## Dataset excerpt

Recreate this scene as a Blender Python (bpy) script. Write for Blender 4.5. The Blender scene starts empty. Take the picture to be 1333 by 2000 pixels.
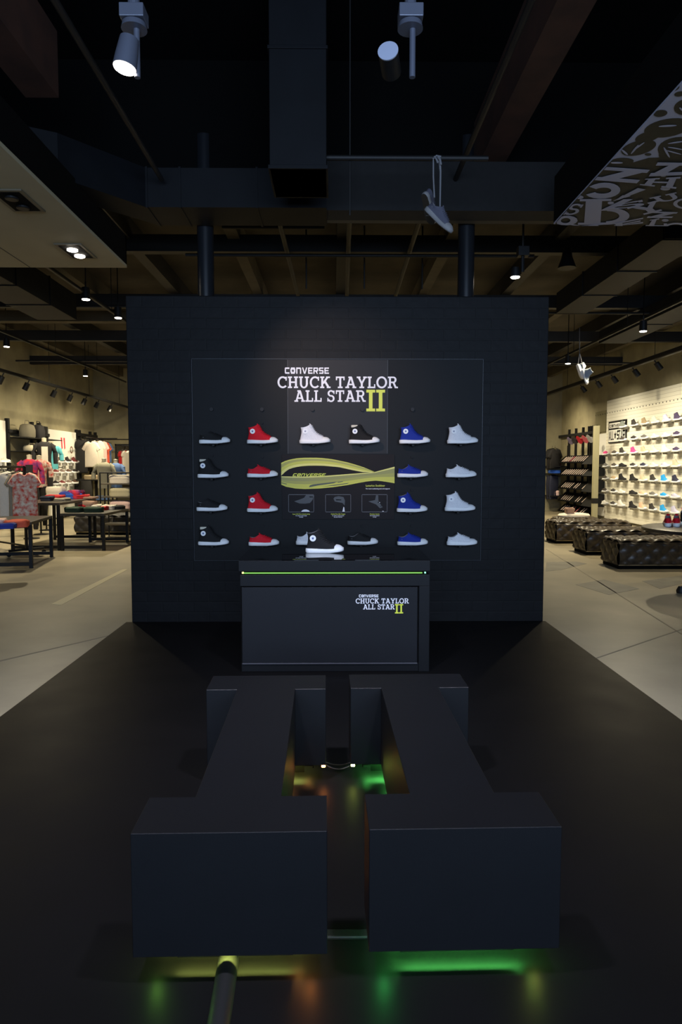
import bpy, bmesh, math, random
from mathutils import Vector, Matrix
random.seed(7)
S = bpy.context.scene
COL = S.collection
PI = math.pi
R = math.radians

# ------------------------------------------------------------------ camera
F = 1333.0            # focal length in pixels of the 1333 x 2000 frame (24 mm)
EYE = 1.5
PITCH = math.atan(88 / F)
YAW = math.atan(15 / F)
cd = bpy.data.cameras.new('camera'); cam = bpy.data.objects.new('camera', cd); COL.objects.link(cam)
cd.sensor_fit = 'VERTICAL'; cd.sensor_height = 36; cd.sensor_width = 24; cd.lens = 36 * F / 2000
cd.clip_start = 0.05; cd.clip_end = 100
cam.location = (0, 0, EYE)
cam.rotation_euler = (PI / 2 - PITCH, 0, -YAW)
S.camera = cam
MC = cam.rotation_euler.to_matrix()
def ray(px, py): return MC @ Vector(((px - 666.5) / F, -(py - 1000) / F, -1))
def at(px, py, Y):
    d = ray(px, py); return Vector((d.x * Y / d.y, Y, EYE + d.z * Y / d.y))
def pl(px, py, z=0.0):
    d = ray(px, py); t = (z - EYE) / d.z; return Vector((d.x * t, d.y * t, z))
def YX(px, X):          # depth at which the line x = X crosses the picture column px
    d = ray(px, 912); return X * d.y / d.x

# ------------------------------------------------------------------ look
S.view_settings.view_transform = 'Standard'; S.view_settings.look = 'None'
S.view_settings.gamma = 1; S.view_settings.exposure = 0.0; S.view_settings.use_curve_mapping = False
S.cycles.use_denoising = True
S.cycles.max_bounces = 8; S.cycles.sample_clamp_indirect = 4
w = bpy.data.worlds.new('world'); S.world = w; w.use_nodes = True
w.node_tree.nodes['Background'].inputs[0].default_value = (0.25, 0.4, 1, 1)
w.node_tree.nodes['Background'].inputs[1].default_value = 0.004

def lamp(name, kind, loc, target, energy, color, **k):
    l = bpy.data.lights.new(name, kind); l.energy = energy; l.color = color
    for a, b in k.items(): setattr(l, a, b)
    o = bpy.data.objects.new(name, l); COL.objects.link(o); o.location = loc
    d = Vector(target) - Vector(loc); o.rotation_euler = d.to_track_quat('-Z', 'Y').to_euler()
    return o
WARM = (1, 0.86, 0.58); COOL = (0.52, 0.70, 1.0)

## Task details
Copy nothing but the lines from the first one in the listing through the line with "R = math.radians", and omit the pictures.

## Exercise response
Recreate this scene as a Blender Python (bpy) script. Write for Blender 4.5. The Blender scene starts empty. Take the picture to be 1333 by 2000 pixels.
import bpy, bmesh, math, random
from mathutils import Vector, Matrix
random.seed(7)
S = bpy.context.scene
COL = S.collection
PI = math.pi
R = math.radians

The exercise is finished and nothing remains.